What to do: Begin with the first line of the listing and quote every line through the one containing "R = math.radians"; give only those lines.

(Scenes as source code)
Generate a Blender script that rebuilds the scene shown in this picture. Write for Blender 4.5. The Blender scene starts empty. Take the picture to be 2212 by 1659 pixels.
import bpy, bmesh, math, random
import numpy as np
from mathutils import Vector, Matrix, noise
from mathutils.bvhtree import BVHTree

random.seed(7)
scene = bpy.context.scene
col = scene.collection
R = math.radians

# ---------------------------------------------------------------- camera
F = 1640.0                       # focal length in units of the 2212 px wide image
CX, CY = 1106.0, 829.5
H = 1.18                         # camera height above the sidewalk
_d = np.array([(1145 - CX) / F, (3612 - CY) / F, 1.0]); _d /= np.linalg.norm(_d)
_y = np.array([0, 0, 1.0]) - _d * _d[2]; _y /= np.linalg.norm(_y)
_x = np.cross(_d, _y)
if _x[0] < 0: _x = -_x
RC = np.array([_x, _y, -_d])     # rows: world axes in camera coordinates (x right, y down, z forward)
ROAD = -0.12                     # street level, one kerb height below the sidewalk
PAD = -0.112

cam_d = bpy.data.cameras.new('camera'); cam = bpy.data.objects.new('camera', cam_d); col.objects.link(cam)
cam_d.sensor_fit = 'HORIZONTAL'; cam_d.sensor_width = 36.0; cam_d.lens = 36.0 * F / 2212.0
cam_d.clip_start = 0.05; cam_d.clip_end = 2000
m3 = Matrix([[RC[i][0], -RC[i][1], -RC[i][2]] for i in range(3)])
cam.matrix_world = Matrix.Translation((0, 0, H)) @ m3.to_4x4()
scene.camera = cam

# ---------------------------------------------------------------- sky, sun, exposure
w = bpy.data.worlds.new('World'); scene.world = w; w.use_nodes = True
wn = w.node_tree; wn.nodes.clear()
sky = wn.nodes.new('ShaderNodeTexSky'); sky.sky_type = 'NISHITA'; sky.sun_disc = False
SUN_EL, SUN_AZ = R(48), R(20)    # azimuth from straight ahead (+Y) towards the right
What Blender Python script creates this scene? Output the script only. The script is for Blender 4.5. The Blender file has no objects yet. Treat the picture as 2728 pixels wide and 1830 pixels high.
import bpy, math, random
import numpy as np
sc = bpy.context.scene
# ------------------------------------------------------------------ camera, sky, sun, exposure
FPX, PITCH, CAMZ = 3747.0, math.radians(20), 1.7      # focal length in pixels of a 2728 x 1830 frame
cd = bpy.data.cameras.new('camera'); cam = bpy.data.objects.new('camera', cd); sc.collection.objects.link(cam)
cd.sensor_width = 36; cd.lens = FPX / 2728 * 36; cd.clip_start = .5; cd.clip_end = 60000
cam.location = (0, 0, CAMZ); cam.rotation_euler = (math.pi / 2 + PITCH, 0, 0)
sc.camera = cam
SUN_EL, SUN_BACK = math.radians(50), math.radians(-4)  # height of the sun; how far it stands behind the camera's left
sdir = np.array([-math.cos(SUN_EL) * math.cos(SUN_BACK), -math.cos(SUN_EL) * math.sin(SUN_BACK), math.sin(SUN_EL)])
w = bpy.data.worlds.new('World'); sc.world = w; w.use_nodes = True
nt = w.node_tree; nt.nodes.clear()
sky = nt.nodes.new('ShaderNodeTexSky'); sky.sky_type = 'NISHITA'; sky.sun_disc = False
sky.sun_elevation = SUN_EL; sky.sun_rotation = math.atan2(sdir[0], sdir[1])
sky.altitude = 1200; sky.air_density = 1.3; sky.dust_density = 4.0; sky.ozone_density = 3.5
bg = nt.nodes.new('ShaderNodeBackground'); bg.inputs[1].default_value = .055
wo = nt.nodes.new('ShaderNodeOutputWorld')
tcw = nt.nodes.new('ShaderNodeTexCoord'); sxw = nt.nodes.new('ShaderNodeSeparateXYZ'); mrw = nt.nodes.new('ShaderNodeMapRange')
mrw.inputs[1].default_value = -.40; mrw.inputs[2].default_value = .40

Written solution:
Generate a Blender script that rebuilds the scene shown in this picture. Write for Blender 4.5. The Blender scene starts empty. Take the picture to be 2212 by 1659 pixels.
import bpy, bmesh, math, random
import numpy as np
from mathutils import Vector, Matrix, noise
from mathutils.bvhtree import BVHTree

random.seed(7)
scene = bpy.context.scene
col = scene.collection
R = math.radians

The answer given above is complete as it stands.